To the same effect is the case of Vanderpoel v. Gorman, 140 N.Y. 563, 35 N.E. 932, 24 L.R.A. 548, 37 Am.St.Rep. 601, where we find the following: “The question of the validity of an attempted transfer of title to an assignee for creditors by a corporation organized in one state and doing business in another, is for the state in which the property is situated. * * * Property of a domestic corporation situated outside of the state would not be subject to our jurisdiction.”

In the instant case the court, among other things, found as follows: “That there was no proof or claim that said deed or agreement were made with intent to hinder, delay or defraud the creditors of the corporation.”

The court further found that Tucker had performed and complied with all the terms of the agreement, and also that no damage or loss had been suffered by the corporation by reason of any act of the defendant Tucker. The court also found the purposes for which the agreement and deed were executed, to wit: To stay execution upon the judgment lien which had been obtained by the said W. W. Tucker.
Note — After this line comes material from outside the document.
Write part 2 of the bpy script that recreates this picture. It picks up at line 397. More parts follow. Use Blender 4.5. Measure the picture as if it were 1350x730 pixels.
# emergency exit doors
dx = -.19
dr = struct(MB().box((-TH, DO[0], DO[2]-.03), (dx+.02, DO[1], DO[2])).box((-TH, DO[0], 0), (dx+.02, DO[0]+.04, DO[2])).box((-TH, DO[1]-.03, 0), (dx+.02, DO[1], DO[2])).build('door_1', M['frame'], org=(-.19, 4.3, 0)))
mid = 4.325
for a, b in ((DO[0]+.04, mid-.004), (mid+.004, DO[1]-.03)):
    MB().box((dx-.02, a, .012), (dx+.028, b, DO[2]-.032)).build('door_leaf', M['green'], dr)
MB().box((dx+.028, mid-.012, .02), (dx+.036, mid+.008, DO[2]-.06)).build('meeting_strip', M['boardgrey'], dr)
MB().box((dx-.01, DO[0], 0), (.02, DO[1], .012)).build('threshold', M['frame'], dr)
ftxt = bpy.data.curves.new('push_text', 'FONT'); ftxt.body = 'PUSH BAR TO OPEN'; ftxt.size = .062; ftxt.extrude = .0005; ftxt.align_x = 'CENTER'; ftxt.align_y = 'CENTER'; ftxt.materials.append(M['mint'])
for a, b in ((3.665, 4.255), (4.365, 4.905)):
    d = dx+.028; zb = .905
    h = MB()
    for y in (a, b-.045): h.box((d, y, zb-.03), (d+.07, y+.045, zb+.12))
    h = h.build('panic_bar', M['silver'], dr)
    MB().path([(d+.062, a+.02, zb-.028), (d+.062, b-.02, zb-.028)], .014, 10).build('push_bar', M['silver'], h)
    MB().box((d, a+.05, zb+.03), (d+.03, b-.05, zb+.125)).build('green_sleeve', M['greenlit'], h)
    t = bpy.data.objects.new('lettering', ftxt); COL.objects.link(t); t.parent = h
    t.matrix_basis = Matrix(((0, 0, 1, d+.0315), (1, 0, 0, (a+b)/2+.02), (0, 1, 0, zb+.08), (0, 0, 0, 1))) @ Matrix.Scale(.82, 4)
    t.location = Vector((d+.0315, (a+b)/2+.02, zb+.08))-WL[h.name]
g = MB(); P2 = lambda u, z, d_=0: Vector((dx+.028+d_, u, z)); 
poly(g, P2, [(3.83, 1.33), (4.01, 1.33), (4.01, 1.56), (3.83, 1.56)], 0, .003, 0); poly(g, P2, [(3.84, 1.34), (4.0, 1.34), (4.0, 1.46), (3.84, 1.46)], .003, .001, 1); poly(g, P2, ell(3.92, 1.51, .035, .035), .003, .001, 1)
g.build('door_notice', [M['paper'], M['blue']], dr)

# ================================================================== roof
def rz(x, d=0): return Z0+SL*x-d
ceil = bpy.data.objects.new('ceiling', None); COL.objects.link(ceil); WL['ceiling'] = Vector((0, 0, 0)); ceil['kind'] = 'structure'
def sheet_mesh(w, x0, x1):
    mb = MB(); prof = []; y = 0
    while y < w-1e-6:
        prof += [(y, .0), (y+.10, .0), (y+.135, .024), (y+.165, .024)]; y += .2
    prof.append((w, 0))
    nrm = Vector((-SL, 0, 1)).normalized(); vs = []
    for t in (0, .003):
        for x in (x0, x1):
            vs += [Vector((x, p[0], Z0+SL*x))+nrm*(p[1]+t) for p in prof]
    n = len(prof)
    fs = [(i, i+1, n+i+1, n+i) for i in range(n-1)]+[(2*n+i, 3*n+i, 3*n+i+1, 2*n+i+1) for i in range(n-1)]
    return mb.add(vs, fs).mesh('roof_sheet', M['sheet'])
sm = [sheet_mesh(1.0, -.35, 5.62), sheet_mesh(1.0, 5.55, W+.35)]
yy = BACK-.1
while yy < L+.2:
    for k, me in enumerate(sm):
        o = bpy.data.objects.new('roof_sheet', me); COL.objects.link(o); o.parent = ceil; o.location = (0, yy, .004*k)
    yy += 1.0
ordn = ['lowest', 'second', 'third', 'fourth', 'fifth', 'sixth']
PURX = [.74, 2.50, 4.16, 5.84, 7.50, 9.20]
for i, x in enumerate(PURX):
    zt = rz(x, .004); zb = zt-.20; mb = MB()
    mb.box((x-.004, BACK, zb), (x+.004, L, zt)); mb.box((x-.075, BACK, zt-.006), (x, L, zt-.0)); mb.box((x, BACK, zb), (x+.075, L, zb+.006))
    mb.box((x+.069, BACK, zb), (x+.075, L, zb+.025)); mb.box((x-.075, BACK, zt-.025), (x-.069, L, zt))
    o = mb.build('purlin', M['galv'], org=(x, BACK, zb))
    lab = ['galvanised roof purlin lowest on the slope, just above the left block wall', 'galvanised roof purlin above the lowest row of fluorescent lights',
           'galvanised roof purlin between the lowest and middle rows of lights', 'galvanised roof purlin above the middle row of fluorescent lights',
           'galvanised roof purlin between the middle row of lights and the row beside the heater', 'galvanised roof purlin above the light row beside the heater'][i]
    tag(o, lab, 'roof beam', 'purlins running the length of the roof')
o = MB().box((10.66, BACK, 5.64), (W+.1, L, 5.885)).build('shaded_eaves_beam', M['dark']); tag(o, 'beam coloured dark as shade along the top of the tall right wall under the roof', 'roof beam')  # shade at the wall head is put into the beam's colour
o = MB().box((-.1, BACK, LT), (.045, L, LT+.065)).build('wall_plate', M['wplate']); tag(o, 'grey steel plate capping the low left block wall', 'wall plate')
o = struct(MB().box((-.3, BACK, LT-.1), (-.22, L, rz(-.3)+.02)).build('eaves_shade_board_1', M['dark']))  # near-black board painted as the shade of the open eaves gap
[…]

It further appears from the record that the purpose of securing the stay of execution was to enable the corporation, if possible, to make sale of the property, and that the defendant Tucker desisted from making sale of the property, as evidenced by the agreement, as he otherwise might have done under his judgment lien, and obtain title to the property under execution sale in the event that no one offered a higher price therefor than he, Tucker, was willing to pay. In other words, Tucker had a judgment lien upon the property and had the means within his hands to subject the property to the satisfaction of his judgment, and the agreement entered into was simply another form of making payment by the corporation and securing payment by Tucker of his judgment. The court further found that the agreement and deed were executed for a good and valuable consideration.

Other questions have been presented for our consideration, but from what we have said, and the authorities cited, we conclude that the judgment should be and it is hereby affirmed.

Mr. Justice PLUMMER delivered the opinion of the court.

We concur: PULLEN, P.J.; THOMPSON, J.